Supplied information –
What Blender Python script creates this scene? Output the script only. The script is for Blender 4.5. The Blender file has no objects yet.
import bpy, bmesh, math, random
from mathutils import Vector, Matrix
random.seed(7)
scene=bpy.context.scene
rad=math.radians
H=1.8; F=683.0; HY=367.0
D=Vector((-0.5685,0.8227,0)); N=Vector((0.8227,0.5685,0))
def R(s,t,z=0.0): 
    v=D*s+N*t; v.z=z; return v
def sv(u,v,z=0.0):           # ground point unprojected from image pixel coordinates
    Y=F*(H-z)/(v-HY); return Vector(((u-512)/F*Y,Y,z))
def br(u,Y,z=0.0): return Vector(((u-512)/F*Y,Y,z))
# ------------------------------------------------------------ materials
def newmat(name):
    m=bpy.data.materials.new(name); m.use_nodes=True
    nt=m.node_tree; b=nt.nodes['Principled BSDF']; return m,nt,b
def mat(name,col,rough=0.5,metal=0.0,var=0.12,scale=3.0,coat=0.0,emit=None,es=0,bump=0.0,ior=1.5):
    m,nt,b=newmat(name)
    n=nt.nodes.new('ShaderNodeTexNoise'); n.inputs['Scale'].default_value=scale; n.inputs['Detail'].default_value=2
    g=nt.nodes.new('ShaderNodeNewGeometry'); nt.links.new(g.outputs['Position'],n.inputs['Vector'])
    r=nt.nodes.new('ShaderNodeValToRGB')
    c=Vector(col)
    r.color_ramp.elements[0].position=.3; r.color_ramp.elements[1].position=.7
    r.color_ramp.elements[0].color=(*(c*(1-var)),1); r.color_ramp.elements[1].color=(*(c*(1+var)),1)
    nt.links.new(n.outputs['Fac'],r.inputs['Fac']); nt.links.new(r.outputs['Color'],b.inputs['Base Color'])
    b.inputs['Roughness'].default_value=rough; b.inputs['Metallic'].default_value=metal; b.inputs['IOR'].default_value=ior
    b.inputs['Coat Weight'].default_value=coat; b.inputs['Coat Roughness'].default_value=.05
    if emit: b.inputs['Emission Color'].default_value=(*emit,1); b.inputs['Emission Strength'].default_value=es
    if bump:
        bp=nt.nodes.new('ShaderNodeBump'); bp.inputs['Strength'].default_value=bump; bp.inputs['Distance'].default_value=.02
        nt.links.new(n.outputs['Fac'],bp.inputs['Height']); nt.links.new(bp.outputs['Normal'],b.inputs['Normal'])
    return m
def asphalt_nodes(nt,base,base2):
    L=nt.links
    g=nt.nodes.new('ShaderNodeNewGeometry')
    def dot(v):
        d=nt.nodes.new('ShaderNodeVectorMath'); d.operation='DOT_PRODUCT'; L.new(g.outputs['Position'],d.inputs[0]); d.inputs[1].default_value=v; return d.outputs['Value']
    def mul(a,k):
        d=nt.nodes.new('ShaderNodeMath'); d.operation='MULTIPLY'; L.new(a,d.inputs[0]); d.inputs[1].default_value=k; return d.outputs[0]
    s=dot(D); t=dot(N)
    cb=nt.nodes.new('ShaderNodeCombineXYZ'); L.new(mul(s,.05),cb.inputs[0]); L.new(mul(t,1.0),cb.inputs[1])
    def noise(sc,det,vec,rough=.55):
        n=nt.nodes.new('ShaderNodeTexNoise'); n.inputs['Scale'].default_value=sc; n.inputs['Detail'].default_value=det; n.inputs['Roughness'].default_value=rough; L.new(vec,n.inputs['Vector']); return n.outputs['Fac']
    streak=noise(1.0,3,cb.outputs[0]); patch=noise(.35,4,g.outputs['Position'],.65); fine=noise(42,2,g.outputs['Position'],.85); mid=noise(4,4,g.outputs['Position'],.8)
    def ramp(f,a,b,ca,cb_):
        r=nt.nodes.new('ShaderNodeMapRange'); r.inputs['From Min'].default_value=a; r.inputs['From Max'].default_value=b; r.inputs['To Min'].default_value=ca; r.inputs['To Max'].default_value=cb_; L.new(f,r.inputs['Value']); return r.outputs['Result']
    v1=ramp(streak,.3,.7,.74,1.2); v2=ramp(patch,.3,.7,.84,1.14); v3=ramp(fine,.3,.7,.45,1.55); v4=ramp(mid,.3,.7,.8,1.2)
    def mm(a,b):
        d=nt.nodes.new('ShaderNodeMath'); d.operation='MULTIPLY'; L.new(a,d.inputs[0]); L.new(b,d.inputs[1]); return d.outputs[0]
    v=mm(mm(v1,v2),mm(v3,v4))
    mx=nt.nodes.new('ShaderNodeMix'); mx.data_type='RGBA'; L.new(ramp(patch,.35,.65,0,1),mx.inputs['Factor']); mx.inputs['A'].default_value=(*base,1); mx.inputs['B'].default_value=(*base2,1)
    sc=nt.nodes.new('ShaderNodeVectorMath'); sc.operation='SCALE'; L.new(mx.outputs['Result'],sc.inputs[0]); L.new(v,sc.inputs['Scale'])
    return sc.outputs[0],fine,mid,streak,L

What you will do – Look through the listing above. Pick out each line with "scene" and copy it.

Solution below –
What Blender Python script creates this scene? Output the script only. The script is for Blender 4.5. The Blender file has no objects yet.
scene=bpy.context.scene